• TASK DESCRIPTION:
Restate the whole listing word for word. Pictures are left out.

>> start DATA EXTRACT

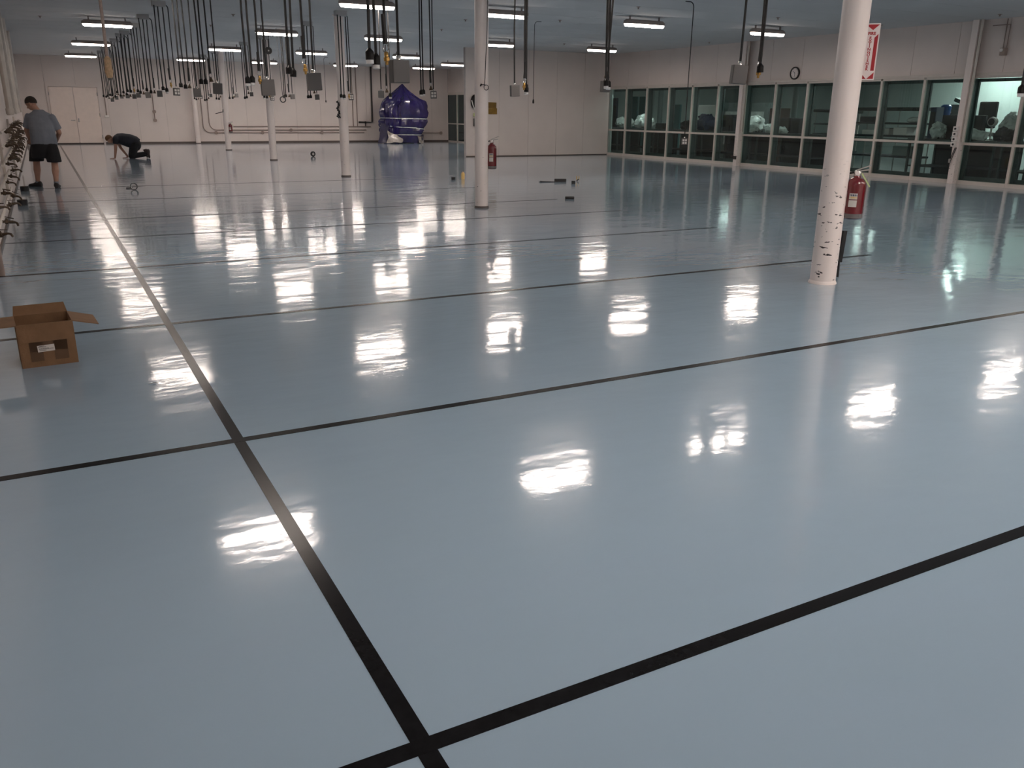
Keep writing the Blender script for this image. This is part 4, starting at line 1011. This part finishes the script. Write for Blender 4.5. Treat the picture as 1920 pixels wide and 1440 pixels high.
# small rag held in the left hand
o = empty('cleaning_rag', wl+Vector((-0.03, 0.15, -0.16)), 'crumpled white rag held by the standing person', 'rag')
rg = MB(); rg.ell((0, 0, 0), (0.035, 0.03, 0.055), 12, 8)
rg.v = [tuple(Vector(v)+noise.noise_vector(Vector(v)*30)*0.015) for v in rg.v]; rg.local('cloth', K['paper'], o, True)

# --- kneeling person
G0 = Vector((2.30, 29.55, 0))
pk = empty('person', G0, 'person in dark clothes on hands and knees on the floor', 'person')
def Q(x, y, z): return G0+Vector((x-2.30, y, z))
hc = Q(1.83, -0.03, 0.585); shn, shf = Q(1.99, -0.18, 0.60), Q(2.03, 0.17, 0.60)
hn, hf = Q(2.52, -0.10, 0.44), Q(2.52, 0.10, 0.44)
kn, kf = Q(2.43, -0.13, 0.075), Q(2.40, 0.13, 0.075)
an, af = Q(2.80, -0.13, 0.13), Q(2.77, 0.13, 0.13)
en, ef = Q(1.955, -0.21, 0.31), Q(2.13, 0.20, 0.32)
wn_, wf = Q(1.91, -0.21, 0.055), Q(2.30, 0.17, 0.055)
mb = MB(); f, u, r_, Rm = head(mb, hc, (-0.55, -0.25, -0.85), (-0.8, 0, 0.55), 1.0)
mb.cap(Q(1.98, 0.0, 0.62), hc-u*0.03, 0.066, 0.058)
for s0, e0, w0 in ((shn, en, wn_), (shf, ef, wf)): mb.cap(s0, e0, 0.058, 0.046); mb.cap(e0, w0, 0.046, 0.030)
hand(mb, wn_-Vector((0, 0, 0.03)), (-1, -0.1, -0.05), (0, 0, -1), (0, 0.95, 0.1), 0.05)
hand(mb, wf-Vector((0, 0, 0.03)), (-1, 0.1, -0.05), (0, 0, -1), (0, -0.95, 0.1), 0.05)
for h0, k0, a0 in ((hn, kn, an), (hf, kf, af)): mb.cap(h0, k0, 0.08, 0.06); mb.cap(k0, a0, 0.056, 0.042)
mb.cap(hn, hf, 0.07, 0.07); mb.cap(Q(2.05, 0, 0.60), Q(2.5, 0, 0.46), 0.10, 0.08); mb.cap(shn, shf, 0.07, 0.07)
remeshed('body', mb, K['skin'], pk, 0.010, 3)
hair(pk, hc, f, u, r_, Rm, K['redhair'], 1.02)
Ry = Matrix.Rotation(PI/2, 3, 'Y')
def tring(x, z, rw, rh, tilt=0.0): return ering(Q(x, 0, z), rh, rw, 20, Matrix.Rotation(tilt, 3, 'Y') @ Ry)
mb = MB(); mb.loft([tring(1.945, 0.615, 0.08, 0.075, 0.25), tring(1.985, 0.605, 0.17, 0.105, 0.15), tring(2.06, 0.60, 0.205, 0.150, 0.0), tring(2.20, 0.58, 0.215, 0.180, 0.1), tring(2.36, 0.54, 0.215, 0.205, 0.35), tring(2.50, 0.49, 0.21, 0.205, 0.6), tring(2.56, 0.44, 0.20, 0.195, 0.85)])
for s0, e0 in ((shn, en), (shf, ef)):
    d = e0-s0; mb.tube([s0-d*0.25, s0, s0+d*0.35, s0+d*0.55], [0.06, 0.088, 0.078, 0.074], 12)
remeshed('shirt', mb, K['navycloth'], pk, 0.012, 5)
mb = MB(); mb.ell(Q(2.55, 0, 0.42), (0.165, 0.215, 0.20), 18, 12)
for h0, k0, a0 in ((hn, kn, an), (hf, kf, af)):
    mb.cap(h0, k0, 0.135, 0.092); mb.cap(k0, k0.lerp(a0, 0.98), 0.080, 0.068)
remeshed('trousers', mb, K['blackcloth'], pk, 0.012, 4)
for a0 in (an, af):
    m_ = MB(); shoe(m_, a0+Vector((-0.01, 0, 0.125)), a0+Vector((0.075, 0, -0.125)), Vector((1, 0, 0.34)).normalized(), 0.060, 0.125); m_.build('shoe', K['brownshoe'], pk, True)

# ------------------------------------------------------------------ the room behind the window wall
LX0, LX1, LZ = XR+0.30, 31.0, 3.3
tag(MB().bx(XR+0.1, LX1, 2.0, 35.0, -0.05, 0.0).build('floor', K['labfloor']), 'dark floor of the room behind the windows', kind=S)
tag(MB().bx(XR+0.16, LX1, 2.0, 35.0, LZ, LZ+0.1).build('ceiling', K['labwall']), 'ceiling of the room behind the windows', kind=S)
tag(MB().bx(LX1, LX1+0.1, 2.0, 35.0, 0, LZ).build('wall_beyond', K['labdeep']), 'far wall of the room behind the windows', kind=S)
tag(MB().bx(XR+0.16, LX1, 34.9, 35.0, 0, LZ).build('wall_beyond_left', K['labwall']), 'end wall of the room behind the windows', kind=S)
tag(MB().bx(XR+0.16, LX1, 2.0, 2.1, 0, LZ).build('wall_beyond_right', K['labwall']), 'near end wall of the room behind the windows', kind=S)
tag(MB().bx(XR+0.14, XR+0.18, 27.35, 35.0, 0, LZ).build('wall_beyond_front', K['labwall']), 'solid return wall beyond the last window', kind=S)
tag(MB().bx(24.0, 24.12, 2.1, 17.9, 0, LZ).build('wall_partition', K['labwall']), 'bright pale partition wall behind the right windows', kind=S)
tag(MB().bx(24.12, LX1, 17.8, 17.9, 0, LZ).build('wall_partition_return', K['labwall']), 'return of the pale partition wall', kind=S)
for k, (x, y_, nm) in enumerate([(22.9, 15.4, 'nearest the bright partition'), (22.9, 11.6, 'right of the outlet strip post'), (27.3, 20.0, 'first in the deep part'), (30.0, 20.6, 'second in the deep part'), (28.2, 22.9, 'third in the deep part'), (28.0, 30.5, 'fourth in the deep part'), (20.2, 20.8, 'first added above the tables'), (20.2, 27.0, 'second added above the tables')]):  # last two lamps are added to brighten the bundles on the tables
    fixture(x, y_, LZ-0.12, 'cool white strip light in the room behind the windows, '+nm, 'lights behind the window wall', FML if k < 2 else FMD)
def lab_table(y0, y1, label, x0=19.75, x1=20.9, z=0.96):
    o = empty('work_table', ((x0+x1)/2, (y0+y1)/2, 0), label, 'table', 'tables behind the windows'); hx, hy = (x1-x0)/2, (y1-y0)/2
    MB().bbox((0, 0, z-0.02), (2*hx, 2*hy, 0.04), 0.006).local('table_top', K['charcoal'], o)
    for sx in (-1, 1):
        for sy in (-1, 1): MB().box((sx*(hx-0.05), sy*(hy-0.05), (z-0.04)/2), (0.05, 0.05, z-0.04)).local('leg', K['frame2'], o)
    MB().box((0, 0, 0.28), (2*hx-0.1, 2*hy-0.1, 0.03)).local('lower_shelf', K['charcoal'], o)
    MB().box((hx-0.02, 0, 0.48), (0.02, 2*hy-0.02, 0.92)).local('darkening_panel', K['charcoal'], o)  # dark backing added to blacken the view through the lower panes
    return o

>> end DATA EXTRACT

• SOLUTION TO THIS TASK:
Keep writing the Blender script for this image. This is part 4, starting at line 1011. This part finishes the script. Write for Blender 4.5. Treat the picture as 1920 pixels wide and 1440 pixels high.
# small rag held in the left hand
o = empty('cleaning_rag', wl+Vector((-0.03, 0.15, -0.16)), 'crumpled white rag held by the standing person', 'rag')
rg = MB(); rg.ell((0, 0, 0), (0.035, 0.03, 0.055), 12, 8)
rg.v = [tuple(Vector(v)+noise.noise_vector(Vector(v)*30)*0.015) for v in rg.v]; rg.local('cloth', K['paper'], o, True)

# --- kneeling person
G0 = Vector((2.30, 29.55, 0))
pk = empty('person', G0, 'person in dark clothes on hands and knees on the floor', 'person')
def Q(x, y, z): return G0+Vector((x-2.30, y, z))
hc = Q(1.83, -0.03, 0.585); shn, shf = Q(1.99, -0.18, 0.60), Q(2.03, 0.17, 0.60)
hn, hf = Q(2.52, -0.10, 0.44), Q(2.52, 0.10, 0.44)
kn, kf = Q(2.43, -0.13, 0.075), Q(2.40, 0.13, 0.075)
an, af = Q(2.80, -0.13, 0.13), Q(2.77, 0.13, 0.13)
en, ef = Q(1.955, -0.21, 0.31), Q(2.13, 0.20, 0.32)
wn_, wf = Q(1.91, -0.21, 0.055), Q(2.30, 0.17, 0.055)
mb = MB(); f, u, r_, Rm = head(mb, hc, (-0.55, -0.25, -0.85), (-0.8, 0, 0.55), 1.0)
mb.cap(Q(1.98, 0.0, 0.62), hc-u*0.03, 0.066, 0.058)
for s0, e0, w0 in ((shn, en, wn_), (shf, ef, wf)): mb.cap(s0, e0, 0.058, 0.046); mb.cap(e0, w0, 0.046, 0.030)
hand(mb, wn_-Vector((0, 0, 0.03)), (-1, -0.1, -0.05), (0, 0, -1), (0, 0.95, 0.1), 0.05)
hand(mb, wf-Vector((0, 0, 0.03)), (-1, 0.1, -0.05), (0, 0, -1), (0, -0.95, 0.1), 0.05)
for h0, k0, a0 in ((hn, kn, an), (hf, kf, af)): mb.cap(h0, k0, 0.08, 0.06); mb.cap(k0, a0, 0.056, 0.042)
mb.cap(hn, hf, 0.07, 0.07); mb.cap(Q(2.05, 0, 0.60), Q(2.5, 0, 0.46), 0.10, 0.08); mb.cap(shn, shf, 0.07, 0.07)
remeshed('body', mb, K['skin'], pk, 0.010, 3)
hair(pk, hc, f, u, r_, Rm, K['redhair'], 1.02)
Ry = Matrix.Rotation(PI/2, 3, 'Y')
def tring(x, z, rw, rh, tilt=0.0): return ering(Q(x, 0, z), rh, rw, 20, Matrix.Rotation(tilt, 3, 'Y') @ Ry)
mb = MB(); mb.loft([tring(1.945, 0.615, 0.08, 0.075, 0.25), tring(1.985, 0.605, 0.17, 0.105, 0.15), tring(2.06, 0.60, 0.205, 0.150, 0.0), tring(2.20, 0.58, 0.215, 0.180, 0.1), tring(2.36, 0.54, 0.215, 0.205, 0.35), tring(2.50, 0.49, 0.21, 0.205, 0.6), tring(2.56, 0.44, 0.20, 0.195, 0.85)])
for s0, e0 in ((shn, en), (shf, ef)):
    d = e0-s0; mb.tube([s0-d*0.25, s0, s0+d*0.35, s0+d*0.55], [0.06, 0.088, 0.078, 0.074], 12)
remeshed('shirt', mb, K['navycloth'], pk, 0.012, 5)
mb = MB(); mb.ell(Q(2.55, 0, 0.42), (0.165, 0.215, 0.20), 18, 12)
for h0, k0, a0 in ((hn, kn, an), (hf, kf, af)):
    mb.cap(h0, k0, 0.135, 0.092); mb.cap(k0, k0.lerp(a0, 0.98), 0.080, 0.068)
remeshed('trousers', mb, K['blackcloth'], pk, 0.012, 4)
for a0 in (an, af):
    m_ = MB(); shoe(m_, a0+Vector((-0.01, 0, 0.125)), a0+Vector((0.075, 0, -0.125)), Vector((1, 0, 0.34)).normalized(), 0.060, 0.125); m_.build('shoe', K['brownshoe'], pk, True)

# ------------------------------------------------------------------ the room behind the window wall
LX0, LX1, LZ = XR+0.30, 31.0, 3.3
tag(MB().bx(XR+0.1, LX1, 2.0, 35.0, -0.05, 0.0).build('floor', K['labfloor']), 'dark floor of the room behind the windows', kind=S)
tag(MB().bx(XR+0.16, LX1, 2.0, 35.0, LZ, LZ+0.1).build('ceiling', K['labwall']), 'ceiling of the room behind the windows', kind=S)
tag(MB().bx(LX1, LX1+0.1, 2.0, 35.0, 0, LZ).build('wall_beyond', K['labdeep']), 'far wall of the room behind the windows', kind=S)
tag(MB().bx(XR+0.16, LX1, 34.9, 35.0, 0, LZ).build('wall_beyond_left', K['labwall']), 'end wall of the room behind the windows', kind=S)
tag(MB().bx(XR+0.16, LX1, 2.0, 2.1, 0, LZ).build('wall_beyond_right', K['labwall']), 'near end wall of the room behind the windows', kind=S)
tag(MB().bx(XR+0.14, XR+0.18, 27.35, 35.0, 0, LZ).build('wall_beyond_front', K['labwall']), 'solid return wall beyond the last window', kind=S)
tag(MB().bx(24.0, 24.12, 2.1, 17.9, 0, LZ).build('wall_partition', K['labwall']), 'bright pale partition wall behind the right windows', kind=S)
tag(MB().bx(24.12, LX1, 17.8, 17.9, 0, LZ).build('wall_partition_return', K['labwall']), 'return of the pale partition wall', kind=S)
for k, (x, y_, nm) in enumerate([(22.9, 15.4, 'nearest the bright partition'), (22.9, 11.6, 'right of the outlet strip post'), (27.3, 20.0, 'first in the deep part'), (30.0, 20.6, 'second in the deep part'), (28.2, 22.9, 'third in the deep part'), (28.0, 30.5, 'fourth in the deep part'), (20.2, 20.8, 'first added above the tables'), (20.2, 27.0, 'second added above the tables')]):  # last two lamps are added to brighten the bundles on the tables
    fixture(x, y_, LZ-0.12, 'cool white strip light in the room behind the windows, '+nm, 'lights behind the window wall', FML if k < 2 else FMD)
def lab_table(y0, y1, label, x0=19.75, x1=20.9, z=0.96):
    o = empty('work_table', ((x0+x1)/2, (y0+y1)/2, 0), label, 'table', 'tables behind the windows'); hx, hy = (x1-x0)/2, (y1-y0)/2
    MB().bbox((0, 0, z-0.02), (2*hx, 2*hy, 0.04), 0.006).local('table_top', K['charcoal'], o)
    for sx in (-1, 1):
        for sy in (-1, 1): MB().box((sx*(hx-0.05), sy*(hy-0.05), (z-0.04)/2), (0.05, 0.05, z-0.04)).local('leg', K['frame2'], o)
    MB().box((0, 0, 0.28), (2*hx-0.1, 2*hy-0.1, 0.03)).local('lower_shelf', K['charcoal'], o)
    MB().box((hx-0.02, 0, 0.48), (0.02, 2*hy-0.02, 0.92)).local('darkening_panel', K['charcoal'], o)  # dark backing added to blacken the view through the lower panes
    return o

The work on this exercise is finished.